### Instructions for the task
Pictures in the data below are not part of the copy; transcribe everything else exactly.

### Provided material
____
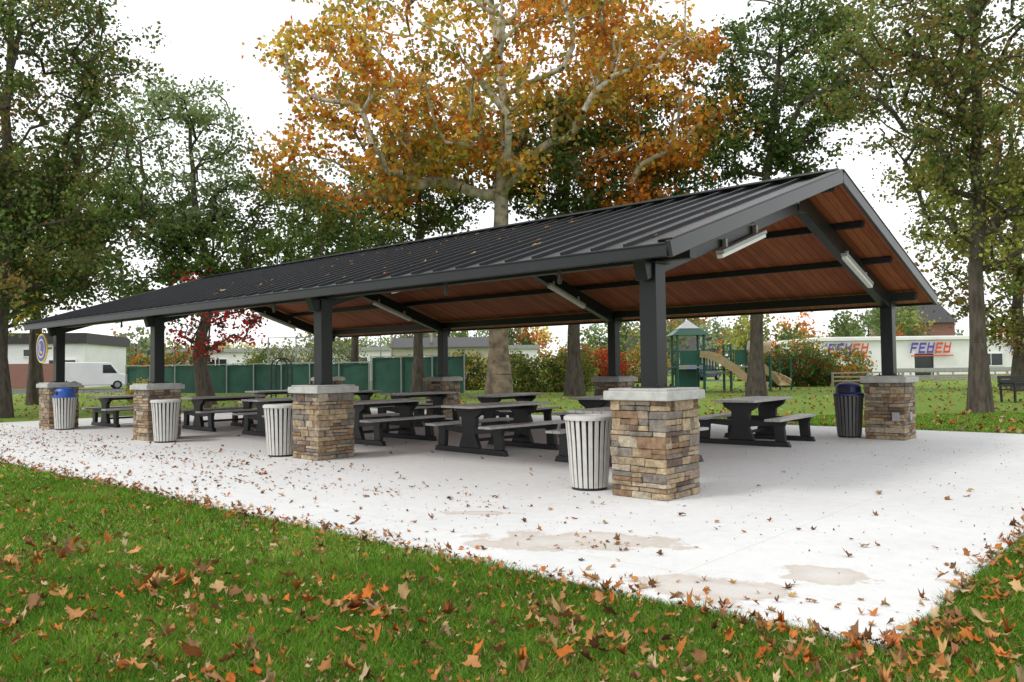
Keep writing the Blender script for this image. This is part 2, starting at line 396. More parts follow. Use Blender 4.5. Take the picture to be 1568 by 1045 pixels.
# ---------------- picnic tables ----------------
def table_parts():
    top=MB()
    for i in range(5): top.box((-.30+i*.15,0,.765),(.142,1.85,.04))
    for sx in(-1,1):
        for k in(-.07,.07): top.box((sx*.66+k,0,.455),(.132,1.85,.04))
    leg=MB()
    for y in(-.62,.62):
        leg.ext([(-.34,.745),(-.30,.66),(-.17,.58),(-.15,.30),(-.24,.09),(.24,.09),(.15,.30),(.17,.58),(.30,.66),(.34,.745)],y-.045,y+.045)
        leg.ext([(-.86,.0),(.86,.0),(.82,.088),(-.82,.088)],y-.047,y+.047)
        for s_ in(-1,1):
            P=[(.60,.09),(.78,.09),(.76,.33),(.80,.435),(.52,.435),(.58,.33)]
            leg.ext([(s_*a,b) for a,b in P],y-.04,y+.04)
            leg.ext([(s_*a,b) for a,b in [(.145,.32),(.60,.355),(.58,.432),(.15,.44)]],y-.035,y+.035)
    leg.box((0,0,.70),(.08,1.2,.06)); leg.beam((0,-.62,.2),(0,.62,.2),.05,.05)
    for sx in(-.66,.66): leg.box((sx,0,.425),(.05,1.2,.02))
    return top,leg
top,leg=table_parts(); proto=None
rnd=random.Random(4)
tabs=[(-1.75,2.35),(-4.45,2.45),(-7.45,2.4),(-10.5,2.3),(-13.4,2.35),(-16.9,1.6),(-1.55,6.15),(-4.6,6.0),(-7.5,6.1),(-10.4,6.0),(-13.5,6.1),(-16.6,5.9)]
for i,(x,y) in enumerate(tabs):
    e=empty('picnic_table',(x,y,0),math.radians(rnd.uniform(-4,4)))
    if proto is None:
        a=top.obj('planks',[M_tabletop],e,bevel=.006); b_=leg.obj('frame',[M_tableleg],e,bevel=.012); proto=(a,b_)
    else: inst(proto[0],e,'planks'); inst(proto[1],e,'frame')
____
### Answer to the task
Keep writing the Blender script for this image. This is part 2, starting at line 396. More parts follow. Use Blender 4.5. Take the picture to be 1568 by 1045 pixels.
# ---------------- picnic tables ----------------
def table_parts():
    top=MB()
    for i in range(5): top.box((-.30+i*.15,0,.765),(.142,1.85,.04))
    for sx in(-1,1):
        for k in(-.07,.07): top.box((sx*.66+k,0,.455),(.132,1.85,.04))
    leg=MB()
    for y in(-.62,.62):
        leg.ext([(-.34,.745),(-.30,.66),(-.17,.58),(-.15,.30),(-.24,.09),(.24,.09),(.15,.30),(.17,.58),(.30,.66),(.34,.745)],y-.045,y+.045)
        leg.ext([(-.86,.0),(.86,.0),(.82,.088),(-.82,.088)],y-.047,y+.047)
        for s_ in(-1,1):
            P=[(.60,.09),(.78,.09),(.76,.33),(.80,.435),(.52,.435),(.58,.33)]
            leg.ext([(s_*a,b) for a,b in P],y-.04,y+.04)
            leg.ext([(s_*a,b) for a,b in [(.145,.32),(.60,.355),(.58,.432),(.15,.44)]],y-.035,y+.035)
    leg.box((0,0,.70),(.08,1.2,.06)); leg.beam((0,-.62,.2),(0,.62,.2),.05,.05)
    for sx in(-.66,.66): leg.box((sx,0,.425),(.05,1.2,.02))
    return top,leg
top,leg=table_parts(); proto=None
rnd=random.Random(4)
tabs=[(-1.75,2.35),(-4.45,2.45),(-7.45,2.4),(-10.5,2.3),(-13.4,2.35),(-16.9,1.6),(-1.55,6.15),(-4.6,6.0),(-7.5,6.1),(-10.4,6.0),(-13.5,6.1),(-16.6,5.9)]
for i,(x,y) in enumerate(tabs):
    e=empty('picnic_table',(x,y,0),math.radians(rnd.uniform(-4,4)))
    if proto is None:
        a=top.obj('planks',[M_tabletop],e,bevel=.006); b_=leg.obj('frame',[M_tableleg],e,bevel=.012); proto=(a,b_)
    else: inst(proto[0],e,'planks'); inst(proto[1],e,'frame')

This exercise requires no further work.